More important than that, however, is this: What makes me think that signing on with Zen practice is not the very sin that this imp has been encouraging all these years? What makes me think that (implicitly or explicitly) Zen practice is a blessed realm from which sin is somehow excluded or within which all that has been painful and wrong will somehow become healed and right ... bright and pure and worth defending from tarnished interlopers like "sin?"

Today I think I have made a big mistake.

Zen practice is as good a sin as any other.

I am sorry for my mistake.

Go out and sin some more.


  1. You know what ? I think one day Fisher you will disappear up your own asshole what with being so smart and sassy and paradoxical and all.
    I think you decided to play samsara's advocate some time back and now you are as stuck as any mealy mouthed conformist.
    In fact you are just another variety of conformist.
    As soon as your noodlings start to unroll what's coming next is as predictable as a Yellowstone geiser. Every time.

  2. Anonymous -- It beats the hell out of me why you bother to read the 'predictable' drivel you can point to but not correct.

  3. "Samsara's advocate" -- that's a good zinger!

    It must be exhausting to second guess oneself, constantly. To play both sides of the chessboard. Onlookers say "what the heck are we watching, here?"

    1. It must and they do. T
      The drivel does not need correcting Mr Fisher,
      Its drivel. The pointing to it is simply to indicate to anyone in doubt that the fact that it is drivel is known.
      And that it has nothing at all to do with Zen Buddhism.
      It is ego-driven word play.

  4. Dear Anonymous --
    I can understand that you might not respect me. But would you at least respect yourself enough 1. To use your own name as an adjunct to your words 2. Display whatever it is that does have to do with the Zen Buddhism you seem to have a handle on 3. And if you can manage neither of these things, will you tell me why I shouldn't simply delete posts that are delightedly smug but lack willingness to state a substantive position?

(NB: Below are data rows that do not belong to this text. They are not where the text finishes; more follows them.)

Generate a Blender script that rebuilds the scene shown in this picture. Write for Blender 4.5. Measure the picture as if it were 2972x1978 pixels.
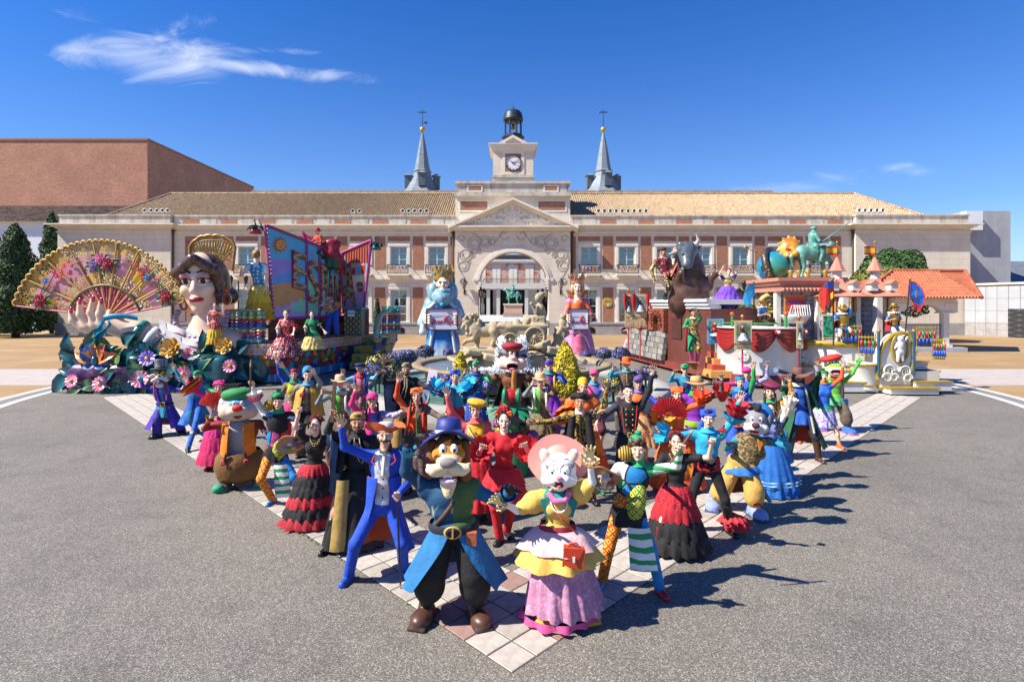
import bpy,math,random
import numpy as np
from mathutils import Vector as V_,Matrix
from math import cos,sin
for _o in list(bpy.data.objects):bpy.data.objects.remove(_o)
random.seed(7);RS=np.random.RandomState(11)
MR_=Matrix.Rotation;MT__=Matrix.Translation;NL_=np.linspace;RU_=RS.uniform
SC=bpy.context.scene;COL=SC.collection;PI=math.pi;R=math.radians
F=1589.0;CX=1486.0;HZ=883.0;CAMH=3.0
cam=bpy.data.cameras.new('camera');cam_o=bpy.data.objects.new('camera',cam);COL.objects.link(cam_o)
cam_o.location=(0,0,CAMH);cam_o.rotation_euler=(R(90),0,0)
cam.sensor_width=36;cam.lens=36*F/2972;cam.shift_y=-(989-HZ)/2972;cam.clip_end=3000;cam.clip_start=.1
SC.camera=cam_o
SUN_EL=R(46);SUN_DX,SUN_DY=.95,.3
sun=bpy.data.lights.new('sun','SUN');sun.energy=5.0;sun.angle=R(.5);sun.color=(1,.93,.82)
sun_o=bpy.data.objects.new('sun',sun);COL.objects.link(sun_o)
_sd=V_((SUN_DX,SUN_DY,0)).normalized()*cos(SUN_EL)+V_((0,0,-sin(SUN_EL)))
sun_o.rotation_euler=_sd.to_track_quat('-Z','Y').to_euler();sun_o.location=(-30,40,60)
SKY_STRENGTH=.15
SC.view_settings.view_transform='Standard';SC.view_settings.look='None'
SC.view_settings.gamma=1;SC.view_settings.use_curve_mapping=False
SC.view_settings.exposure=.95
world=bpy.data.worlds.new('World');SC.world=world;world.use_nodes=True
class NT:
 def __init__(s,t):s.t=t
 def n(s,ty,**kw):
  x=s.t.nodes.new('ShaderNode'+ty)
  for k,v in kw.items():setattr(x,k,v)
  return x
 def put(s,sock,v):
  if v is None:return
  if isinstance(v,bpy.types.NodeSocket):s.t.links.new(v,sock)
  else:
   if sock.type=='RGBA' and len(v)==3:v=(*v,1)
   sock.default_value=v
 def m(s,op,a,b=None,c=None,clamp=False):
  x=s.n('Math',operation=op,use_clamp=clamp)
  s.put(x.inputs[0],a);s.put(x.inputs[1],b)
  if c is not None:s.put(x.inputs[2],c)
  return x.outputs[0]
 def mix(s,f,a,b,blend='MIX'):
  x=s.n('Mix',data_type='RGBA',blend_type=blend)
  s.put(x.inputs[0],f);s.put(x.inputs[6],a);s.put(x.inputs[7],b)
  return x.outputs[2]
 def noise(s,vec,scale,detail=3,rough=.5,dist=0):
  x=s.n('TexNoise');s.put(x.inputs['Vector'],vec);x.inputs['Scale'].default_value=scale
  x.inputs['Detail'].default_value=detail;x.inputs['Roughness'].default_value=rough;x.inputs['Distortion'].default_value=dist
  return x.outputs[0]
 def vor(s,vec,scale,feature='F1',out='Distance',rnd=1.0):
  x=s.n('TexVoronoi',feature=feature);s.put(x.inputs['Vector'],vec);x.inputs['Scale'].default_value=scale
  x.inputs['Randomness'].default_value=rnd
  return x.outputs[out]
 def ramp(s,f,stops,interp='LINEAR'):
  x=s.n('ValToRGB');s.put(x.inputs[0],f);cr=x.color_ramp;cr.interpolation=interp
  while len(cr.elements)<len(stops):cr.elements.new(.5)
  for e,(p,c)in zip(cr.elements,stops):e.position=p;e.color=(*c,1)if len(c)==3 else c
  return x.outputs[0]
 def sep(s,v):
  x=s.n('SeparateXYZ');s.put(x.inputs[0],v);return x.outputs
 def comb(s,a,b,c=0.):
  x=s.n('CombineXYZ');s.put(x.inputs[0],a);s.put(x.inputs[1],b);s.put(x.inputs[2],c);return x.outputs[0]
 def map(s,v,sc=(1,1,1),rot=(0,0,0),loc=(0,0,0)):
  x=s.n('Mapping');s.put(x.inputs[0],v);x.inputs[1].default_value=loc;x.inputs[2].default_value=rot;x.inputs[3].default_value=sc
  return x.outputs[0]
 def step(s,v,a,b):
  x=s.n('MapRange',interpolation_type='SMOOTHSTEP');s.put(x.inputs[0],v);s.put(x.inputs[1],a);s.put(x.inputs[2],b)
  return x.outputs[0]
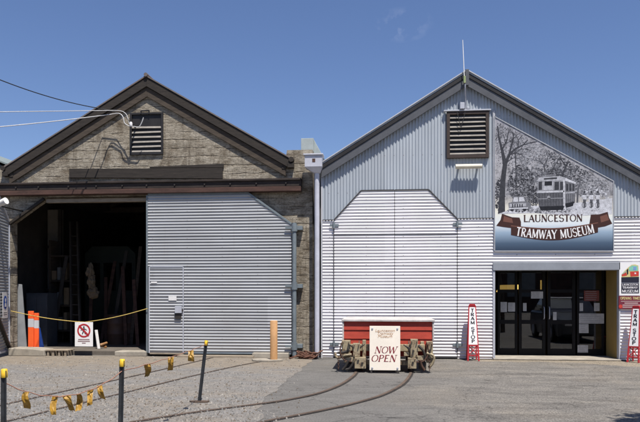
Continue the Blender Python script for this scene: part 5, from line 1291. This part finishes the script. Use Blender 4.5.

    If you are a teenager taking a break from other forms of masturbation, I can understand. Otherwise, I cannot.

  5. There's no intelligence applied in their posts. Just expressions of revulsion, not even cleverly done. No attempt to express what they're objecting to, no particulars, no point of debate. No attempt to correct whatever they find so foul. It's just adolescent trollishness. An angry and immature person who hasn't enough to do.